The first thing we are likely to notice is that these fields are not limitless. There is no suggestion that they continue beyond the canvas. And it is to the edges that our eyes immediately travel. This is where all the activity seems to be, and this is where we find the key to understanding what is actually going on. Here the many successive applications of paint — which, in effect, tell us the history of the work’s construction — are exposed, all the way back to the first marks on the raw canvas. It’s like looking at a cliff-face and seeing the sediment layers that have built up over millennia.
For the artist herself, embarking on one of these paintings must feel a bit like setting out to climb Everest: relatively straightforward at first, then becoming progressively more demanding.
The process is basically a form of writing. Using an oil-stick (essentially oil paint compressed into a thick crayon), Jenny begins at the top left corner and draws from left to right until the whole surface is covered with a web of rhythmic, looping lines.
Once this first stage is completed, the paint must be allowed to dry which can take several weeks, depending on the weather before another web of lines is superimposed over it. And on it goes, layer by layer, a subtle blending of warm and cool, opaque and translucent whites, greys and colours. As the oil-stick softens in the heat of the hand, the paint tends to accumulate on the surface, forming lumps that will harden into a rough texture. The more layers that are added, the simpler and more coherent the image becomes.
How it evolves depends on a number of external factors: music, for example, or the light through the studio windows, or even memories of a recent trip to Venice. Lines of poetry “mostly contemporary poets, and the much loved Neruda” are crucial to the developing mood — and the title — of the painting, and will occasionally be etched into the paint itself.
But the question naturally arises: why go to all this trouble? Why spend months repeatedly inscribing marks only to cover them up again? One reason is that the procedure itself is absorbing and meditative, in much the same way that the Zen monk’s ritual raking of a monastery’s sand garden is. The Japanese call it samu, or ‘working meditation’. And, like the monk’s raking, that meditative spirit is conveyed to the viewer in the results, so that, if we are properly receptive, the paintings will lure us into their contemplative compass and envelop us. We might then perceive them not primarily as physical objects, but as dream-like evocations of ongoing actions and events.
Seen in this light, it helps that the paintings are all very similar to one another. It sharpens our appreciation of the subtle differences in character between them, slowing us down and deepening our perception.
Nevertheless, while the changes Jenny makes are gradual and cumulative, like changes in the natural environment, at some point, quite unexpectedly, a critical mass is achieved and no further action is necessary. It is a kind of epiphany. The painting has, almost magically it would seem, resolved itself. Sometimes that point comes relatively quickly and, as a result, the finished work will have a freshness and spontaneity all its own. Usually, it is more hard-won, and the paint layers continue to build and diversify until they are thought to have achieved a satisfying density and richness without loss of vitality. Deciding when to stop is, of course, entirely a matter of intuition, based on long experience. One of the subtle joys of studying the completed paintings comes from choosing for ourselves those in which we think the critical moment has best been captured.

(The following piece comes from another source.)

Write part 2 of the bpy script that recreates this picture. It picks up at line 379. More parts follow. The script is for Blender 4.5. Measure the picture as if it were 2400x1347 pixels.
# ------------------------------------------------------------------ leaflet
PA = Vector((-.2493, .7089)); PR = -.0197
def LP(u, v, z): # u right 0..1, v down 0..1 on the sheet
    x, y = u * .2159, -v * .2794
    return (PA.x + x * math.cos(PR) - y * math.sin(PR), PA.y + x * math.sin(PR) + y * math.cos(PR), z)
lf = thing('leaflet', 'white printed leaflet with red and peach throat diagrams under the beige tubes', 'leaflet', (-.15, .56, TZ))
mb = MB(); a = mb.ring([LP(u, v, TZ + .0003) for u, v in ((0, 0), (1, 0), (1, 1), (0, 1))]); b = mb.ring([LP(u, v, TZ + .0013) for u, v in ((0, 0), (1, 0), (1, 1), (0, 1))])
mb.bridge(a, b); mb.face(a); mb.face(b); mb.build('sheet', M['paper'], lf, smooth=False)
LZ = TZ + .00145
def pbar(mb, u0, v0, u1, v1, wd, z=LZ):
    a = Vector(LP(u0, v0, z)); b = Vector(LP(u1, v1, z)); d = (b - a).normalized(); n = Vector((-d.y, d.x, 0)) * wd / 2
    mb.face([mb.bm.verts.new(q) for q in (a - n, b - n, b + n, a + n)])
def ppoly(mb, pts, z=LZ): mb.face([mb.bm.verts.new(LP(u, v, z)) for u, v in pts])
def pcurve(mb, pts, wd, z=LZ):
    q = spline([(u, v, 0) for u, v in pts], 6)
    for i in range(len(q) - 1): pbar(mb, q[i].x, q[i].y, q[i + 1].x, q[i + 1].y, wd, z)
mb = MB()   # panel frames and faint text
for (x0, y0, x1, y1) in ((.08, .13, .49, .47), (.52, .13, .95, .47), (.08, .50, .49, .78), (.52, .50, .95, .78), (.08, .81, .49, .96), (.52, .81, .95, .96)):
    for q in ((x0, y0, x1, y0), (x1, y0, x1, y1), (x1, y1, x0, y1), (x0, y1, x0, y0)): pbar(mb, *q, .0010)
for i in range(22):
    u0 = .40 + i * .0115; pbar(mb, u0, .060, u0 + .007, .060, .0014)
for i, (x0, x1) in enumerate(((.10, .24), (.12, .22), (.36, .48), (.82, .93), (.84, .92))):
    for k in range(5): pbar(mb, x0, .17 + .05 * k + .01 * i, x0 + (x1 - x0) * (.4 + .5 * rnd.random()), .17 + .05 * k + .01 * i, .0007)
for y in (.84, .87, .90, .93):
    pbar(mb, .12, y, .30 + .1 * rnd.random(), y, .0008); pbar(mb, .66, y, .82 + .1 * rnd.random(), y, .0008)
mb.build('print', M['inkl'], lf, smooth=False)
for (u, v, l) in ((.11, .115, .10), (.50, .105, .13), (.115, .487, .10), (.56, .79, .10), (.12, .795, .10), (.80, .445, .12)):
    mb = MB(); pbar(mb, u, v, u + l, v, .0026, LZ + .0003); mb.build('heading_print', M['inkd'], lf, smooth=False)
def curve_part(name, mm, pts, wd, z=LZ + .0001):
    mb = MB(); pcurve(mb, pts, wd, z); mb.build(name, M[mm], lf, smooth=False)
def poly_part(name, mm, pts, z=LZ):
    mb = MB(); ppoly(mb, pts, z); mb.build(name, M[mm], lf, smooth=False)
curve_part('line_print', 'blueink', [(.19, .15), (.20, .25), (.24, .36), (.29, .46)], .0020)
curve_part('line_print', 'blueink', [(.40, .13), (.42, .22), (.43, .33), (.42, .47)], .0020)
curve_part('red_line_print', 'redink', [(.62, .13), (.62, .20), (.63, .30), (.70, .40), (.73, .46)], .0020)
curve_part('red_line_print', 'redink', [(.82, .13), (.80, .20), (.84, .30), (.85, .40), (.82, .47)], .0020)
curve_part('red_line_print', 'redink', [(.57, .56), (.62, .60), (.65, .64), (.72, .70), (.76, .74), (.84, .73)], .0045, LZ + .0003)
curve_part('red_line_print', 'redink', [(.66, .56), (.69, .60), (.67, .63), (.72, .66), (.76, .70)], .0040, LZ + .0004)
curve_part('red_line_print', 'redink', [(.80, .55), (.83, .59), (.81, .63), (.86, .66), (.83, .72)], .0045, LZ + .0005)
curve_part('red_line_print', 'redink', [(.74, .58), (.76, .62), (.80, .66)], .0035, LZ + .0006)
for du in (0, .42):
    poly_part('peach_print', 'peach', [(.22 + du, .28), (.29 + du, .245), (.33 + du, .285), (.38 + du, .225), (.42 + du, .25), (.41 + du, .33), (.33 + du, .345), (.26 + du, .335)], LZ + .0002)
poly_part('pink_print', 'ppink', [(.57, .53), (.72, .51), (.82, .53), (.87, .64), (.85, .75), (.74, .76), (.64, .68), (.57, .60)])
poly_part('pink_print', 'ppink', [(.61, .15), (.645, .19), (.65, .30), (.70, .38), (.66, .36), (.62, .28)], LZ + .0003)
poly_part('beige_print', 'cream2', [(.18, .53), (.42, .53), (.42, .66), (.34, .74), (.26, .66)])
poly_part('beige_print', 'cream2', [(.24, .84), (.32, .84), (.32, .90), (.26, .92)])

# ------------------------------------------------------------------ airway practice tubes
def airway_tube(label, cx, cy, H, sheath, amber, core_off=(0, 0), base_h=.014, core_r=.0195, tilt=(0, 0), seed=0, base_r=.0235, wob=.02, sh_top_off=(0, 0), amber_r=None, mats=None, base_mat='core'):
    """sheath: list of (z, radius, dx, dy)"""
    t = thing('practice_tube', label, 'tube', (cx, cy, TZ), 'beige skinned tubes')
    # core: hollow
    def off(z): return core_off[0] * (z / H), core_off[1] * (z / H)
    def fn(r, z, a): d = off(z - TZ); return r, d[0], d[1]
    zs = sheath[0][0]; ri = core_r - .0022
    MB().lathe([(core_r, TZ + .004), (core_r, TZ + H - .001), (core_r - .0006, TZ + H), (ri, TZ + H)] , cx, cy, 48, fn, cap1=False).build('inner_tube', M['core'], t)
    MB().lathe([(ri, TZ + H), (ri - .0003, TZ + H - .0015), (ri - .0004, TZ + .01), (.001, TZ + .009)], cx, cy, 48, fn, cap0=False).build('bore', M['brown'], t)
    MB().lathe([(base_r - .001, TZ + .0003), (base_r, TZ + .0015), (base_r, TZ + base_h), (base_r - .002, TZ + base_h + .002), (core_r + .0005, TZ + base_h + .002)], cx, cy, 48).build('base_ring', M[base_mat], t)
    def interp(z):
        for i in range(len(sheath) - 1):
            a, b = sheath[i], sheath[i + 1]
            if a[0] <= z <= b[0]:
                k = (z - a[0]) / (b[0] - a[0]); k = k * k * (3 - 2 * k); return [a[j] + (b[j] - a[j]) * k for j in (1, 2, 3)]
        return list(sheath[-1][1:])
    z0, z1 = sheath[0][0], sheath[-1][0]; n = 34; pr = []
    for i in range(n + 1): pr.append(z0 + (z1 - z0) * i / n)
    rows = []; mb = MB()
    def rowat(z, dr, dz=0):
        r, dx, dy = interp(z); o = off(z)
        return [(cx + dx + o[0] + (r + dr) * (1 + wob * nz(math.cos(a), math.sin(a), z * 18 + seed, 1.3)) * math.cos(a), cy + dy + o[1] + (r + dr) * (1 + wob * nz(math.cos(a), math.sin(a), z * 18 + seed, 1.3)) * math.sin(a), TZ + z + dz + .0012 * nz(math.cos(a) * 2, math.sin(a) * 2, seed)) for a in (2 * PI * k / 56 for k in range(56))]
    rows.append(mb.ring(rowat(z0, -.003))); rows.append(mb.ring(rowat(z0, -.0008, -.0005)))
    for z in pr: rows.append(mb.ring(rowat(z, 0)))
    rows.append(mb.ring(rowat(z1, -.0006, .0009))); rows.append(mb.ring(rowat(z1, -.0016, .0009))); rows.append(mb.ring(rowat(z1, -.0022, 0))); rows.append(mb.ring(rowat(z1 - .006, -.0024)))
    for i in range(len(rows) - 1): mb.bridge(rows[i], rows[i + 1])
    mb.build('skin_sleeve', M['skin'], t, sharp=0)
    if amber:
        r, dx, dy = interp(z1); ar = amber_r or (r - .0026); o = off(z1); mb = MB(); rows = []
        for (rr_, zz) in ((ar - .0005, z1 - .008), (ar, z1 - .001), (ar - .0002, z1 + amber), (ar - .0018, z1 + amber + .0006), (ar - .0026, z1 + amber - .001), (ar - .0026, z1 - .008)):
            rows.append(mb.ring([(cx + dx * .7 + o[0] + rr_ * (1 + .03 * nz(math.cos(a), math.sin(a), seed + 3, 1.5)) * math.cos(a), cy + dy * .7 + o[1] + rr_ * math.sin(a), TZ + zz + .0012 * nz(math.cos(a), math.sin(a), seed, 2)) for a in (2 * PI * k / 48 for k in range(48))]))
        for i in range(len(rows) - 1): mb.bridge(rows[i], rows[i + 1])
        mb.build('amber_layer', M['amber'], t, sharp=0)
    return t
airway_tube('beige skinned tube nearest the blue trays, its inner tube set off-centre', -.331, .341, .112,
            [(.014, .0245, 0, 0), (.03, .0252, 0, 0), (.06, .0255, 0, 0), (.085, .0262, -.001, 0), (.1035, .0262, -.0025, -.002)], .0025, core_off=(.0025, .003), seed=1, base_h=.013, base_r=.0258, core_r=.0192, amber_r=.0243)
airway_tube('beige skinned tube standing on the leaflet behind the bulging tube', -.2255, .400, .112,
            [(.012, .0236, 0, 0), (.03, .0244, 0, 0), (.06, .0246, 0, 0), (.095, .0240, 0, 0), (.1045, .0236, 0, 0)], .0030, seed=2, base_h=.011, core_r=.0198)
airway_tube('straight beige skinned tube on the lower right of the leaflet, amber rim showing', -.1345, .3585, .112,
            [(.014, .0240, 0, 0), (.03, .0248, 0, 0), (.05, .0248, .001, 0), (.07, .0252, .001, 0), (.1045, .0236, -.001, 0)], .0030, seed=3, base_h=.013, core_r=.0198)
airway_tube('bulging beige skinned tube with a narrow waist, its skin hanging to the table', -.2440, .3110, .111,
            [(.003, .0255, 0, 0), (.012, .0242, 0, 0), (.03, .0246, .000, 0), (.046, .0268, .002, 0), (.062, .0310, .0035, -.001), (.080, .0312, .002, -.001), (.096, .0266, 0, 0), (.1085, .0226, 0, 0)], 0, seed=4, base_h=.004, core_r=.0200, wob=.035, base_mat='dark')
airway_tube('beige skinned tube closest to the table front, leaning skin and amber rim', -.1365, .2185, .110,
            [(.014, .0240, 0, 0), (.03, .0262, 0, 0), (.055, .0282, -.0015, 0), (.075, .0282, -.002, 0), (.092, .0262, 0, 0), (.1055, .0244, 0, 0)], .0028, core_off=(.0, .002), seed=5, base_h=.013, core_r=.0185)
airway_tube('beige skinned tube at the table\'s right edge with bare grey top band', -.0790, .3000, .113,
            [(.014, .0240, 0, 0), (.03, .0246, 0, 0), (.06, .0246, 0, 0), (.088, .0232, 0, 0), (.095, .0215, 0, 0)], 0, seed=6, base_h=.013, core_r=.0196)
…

These are, admittedly, somewhat rarefied and sophisticated pleasures. There can be no denying that Jenny Topfer’s paintings are undemonstrative. To get anything out of them, we have to put a lot in. It’s a two-way process. We must try to place ourselves in the artist’s position, to experience by proxy what she experienced while making them, if we are to learn anything important about process or time or memory. The rewards may be subtle, but in a world full of chatter and bombast, that is not at all a bad thing.